L'avantage, c'est que lorsque vous allez à une rencontre en librairie, vous avez une chaise qui vous est réservée ! Plus sérieusement, je voyais déjà comment cela se passait plus ou moins. Aujourd'hui, j'ai aussi l'expérience de la tournée en librairies avec Presqu'Îles alors je gère plutôt bien. Bien sûr, il faut être prêt à avoir parfois 80 lecteurs face à soi et d'autres fois juste huit. Mais dans l'ensemble c'est assez agréable. Lors d'une rencontre, il y avait des questions sur des cartes à tirer. Plus ou moins sérieuses. L'une était "avez-vous votre permis bateau ?". J'ai trouvé ça super drôle. Il y a aussi les rencontres avec les scolaires, ou des étudiants et là c'est autre chose, parce qu'ils ont des questions super cash et j'adore ça. Une jeune fille m'a demandé si je me sentais légitime pour parler des indiens et notamment de mon personnage Ignacio. Et on est parti sur l'appropriation culturelle. Ce n'était pas agressif, ça a créé du débat, les jeunes n'ont pas de filtre... oui, ces rencontres, ce n'est pas un cliché, sont intéressantes quand on m'interpelle sur le livre, son histoire. C'est toujours enrichissant ce genre d'échanges.

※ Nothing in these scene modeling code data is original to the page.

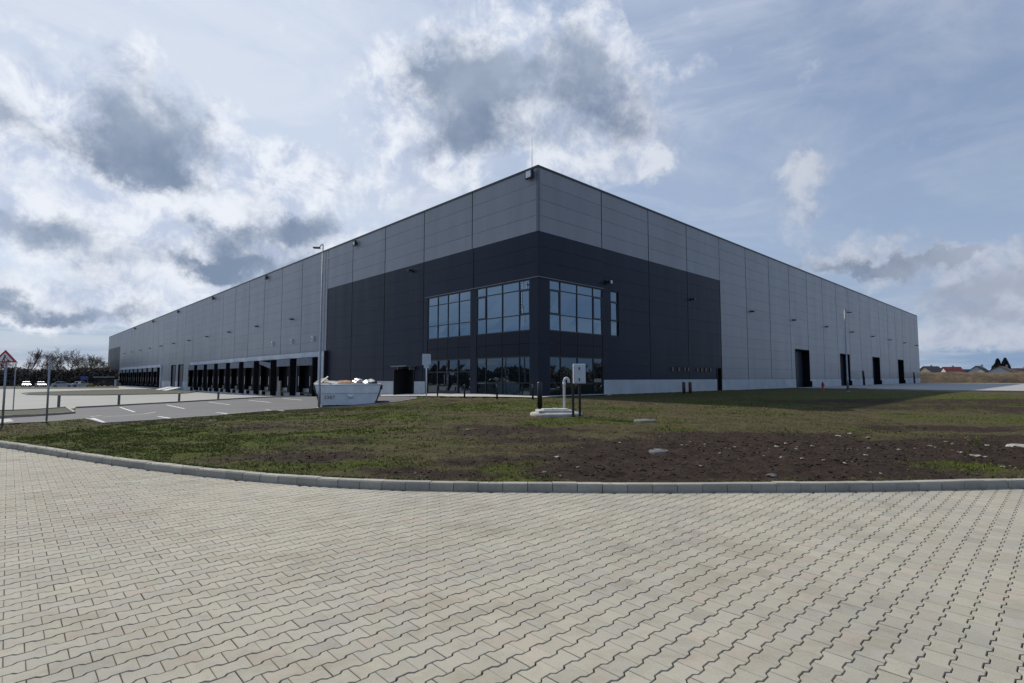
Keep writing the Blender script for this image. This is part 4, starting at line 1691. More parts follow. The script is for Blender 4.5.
# what lies in the skip
SKM = Matrix.Translation(loc) @ Matrix.Rotation(rz, 4, 'Z')
r = np.random.default_rng(14)
m = MB()
gx, gy = np.meshgrid(np.linspace(-ht + .1, ht - .1, 34), np.linspace(y0 + .08, y1 - .08, 14), indexing='ij')
gz = HS - .10 + .26 * (1 - (gy / (WD / 2)) ** 2) * (.5 + .5 * np.cos(gx / ht * PI * .9)) + r.normal(0, .05, gx.shape)
vs = [tuple(SKM @ Vector((a, b, c))) for a, b, c in zip(gx.ravel(), gy.ravel(), gz.ravel())]
fs = [(i * 14 + j, (i + 1) * 14 + j, (i + 1) * 14 + j + 1, i * 14 + j + 1) for i in range(33) for j in range(13)]
m.add(vs, fs)
mm, nt, b = new_mat('mixed rubbish')
vv = coords(nt)
vo = nd(nt, 'ShaderNodeTexVoronoi')
vo.inputs['Scale'].default_value = 3.2
nt.links.new(vv, vo.inputs['Vector'])
nt.links.new(ramp(nt, vo.outputs['Color'], [(.0, (.05, .04, .04)), (.35, (.32, .22, .15)), (.6, (.5, .47, .42)), (.8, (.26, .11, .08)), (1, (.6, .6, .6))]), b.inputs['Base Color'])
b.inputs['Roughness'].default_value = .9
M['rubbish'] = mm
tag(m.build('rubbish_heap', 'rubbish'), 'heap of mixed building rubbish filling the skip', 'rubbish', kind='stuff')


def litter(name, label, cat, mat, size, pos, eul, bend=0.0):
    m = MB()
    nx_ = 6
    lx, ly, lz = size
    vs, fs = [], []
    rr_ = np.random.default_rng(int(pos[0] * 100 + 500))
    for i in range(nx_ + 1):
        x = -lx / 2 + lx * i / nx_
        zc = bend * math.sin(i / nx_ * PI) + rr_.normal(0, abs(bend) * .25)
        for (yy, zz_) in ((-ly / 2, 0), (ly / 2, 0), (ly / 2, lz), (-ly / 2, lz)):
            vs.append((x, yy * (1 + rr_.normal(0, .05)), zz_ + zc))
        if i:
            o_ = 4 * i
            for k in range(4):
                fs.append((o_ - 4 + k, o_ - 4 + (k + 1) % 4, o_ + (k + 1) % 4, o_ + k))
    fs += [(3, 2, 1, 0), tuple(4 * nx_ + k for k in range(4))]
    m.add(vs, fs)
    o = m.build(name, mat)
    o.location = SKM @ Vector(pos)
    o.rotation_euler = Euler((eul[0], eul[1], eul[2] + rz))
    return tag(o, label, cat)


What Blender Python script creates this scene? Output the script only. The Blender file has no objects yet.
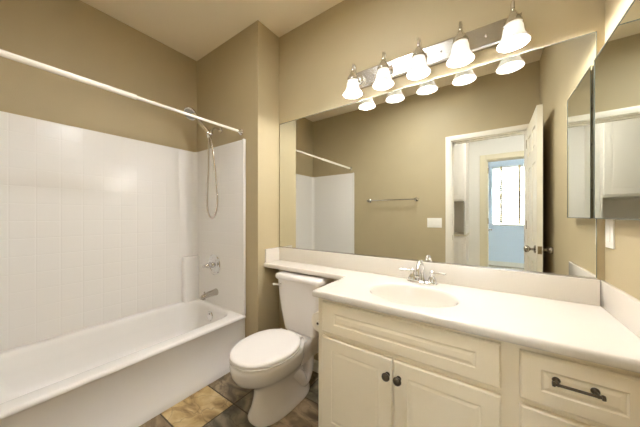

Comment est née cette envie d'écrire ?

Assez bizarrement d'un post Facebook. C'était en 2018 si mes souvenirs sont bons. Je racontais un souvenir, l'histoire d'un type dans le Médoc qui avait trucidé son voisin. Et là je reçois un message privé d'une éditrice qui me dit que c'est bien et qu'elle aimerait bien lire autre chose de moi. Du coup j'en parle à mon ami Hervé Le Corre (auteur chez Rivages). Lui aussi trouve que c'est vraiment pas mal et m'incite à creuser cette veine. Pour dire la vérité, nous sommes tous les deux fans des nouvelles, des histoires de Larry Brown, de Chris Offutt. Mais on s'est toujours demandé pourquoi les lecteurs français adoraient les ploucs américains mais pas les ploucs français. En quoi ils sont plus cools que les ploucs français ? Donc j'ai écrit une douzaine de nouvelles que j'ai proposé à une éditrice qui m'a avoué qu'elle ne publiait pas de nouvelles. Mais que deux d'entre elles pourraient être développées pour un roman. Sauf que je n'étais pas disposé pour ça. Du coup, j'appelle une amie éditrice, lui fais lire mes nouvelles, elle me dit d'en parler à Sébastien Wespiser. Ce que je fais. Il commence à imaginer tel ou tel éditeur intéressé. Et finit par m'annoncer qu'il va les publier, chez Agullo. C'est comme ça que ça a démarré.

Pour mourir, le monde est le plus gros démarrage de la jeune histoire de votre éditeur Agullo (qui héberge Frédéric Paulin, Valerio Varesi...). Signer chez Agullo, c'était le choix du coeur ou c'était aussi professionnel ?

C'est une maison qui a tout de même réussi à vendre plus de 9000 exemplaires de Presqu'Îles, un recueil de nouvelles sur des gens qui vivent dans le Médoc l'hiver ! Je ne sais pas si vous réalisez l'exploit. En septembre, Agullo n'a sorti que deux titres dont mon roman. Cela signifie donc qu'ils s'occupent très bien de leurs auteurs, qu'ils les aident et qu'ils les suivent. Ils m'ont fait une super jaquette avec une carte de Goa du 16e siècle, là où se passe l'action du roman! Et pour la couverture, ils ont trouvé de magnifiques gravures. Parce que Sébastien Wespiser (l'éditeur) voulait aussi que ce livre soit un objet. On a pu longuement échangé par exemple sur la typo pour faire quelque chose de moderne qui casse avec l'image de la carte... Je pense que leurs méthodes sont les bonnes pour défendre des textes. Et je suis bien heureux de ne pas être perdu dans un catalogue au milieu de trente ou quarante autres auteurs.

Y-a-t-il une pression pour la suite ?

Ah non, zéro pression. Je rappelle que ce n'est pas mon métier. Et comme en ce moment je n'ai pas d'idées... J'aimerai bien écrire autre chose mais je ne sais pas quoi. J'attends de trouver un sujet qui m'intéresse vraiment.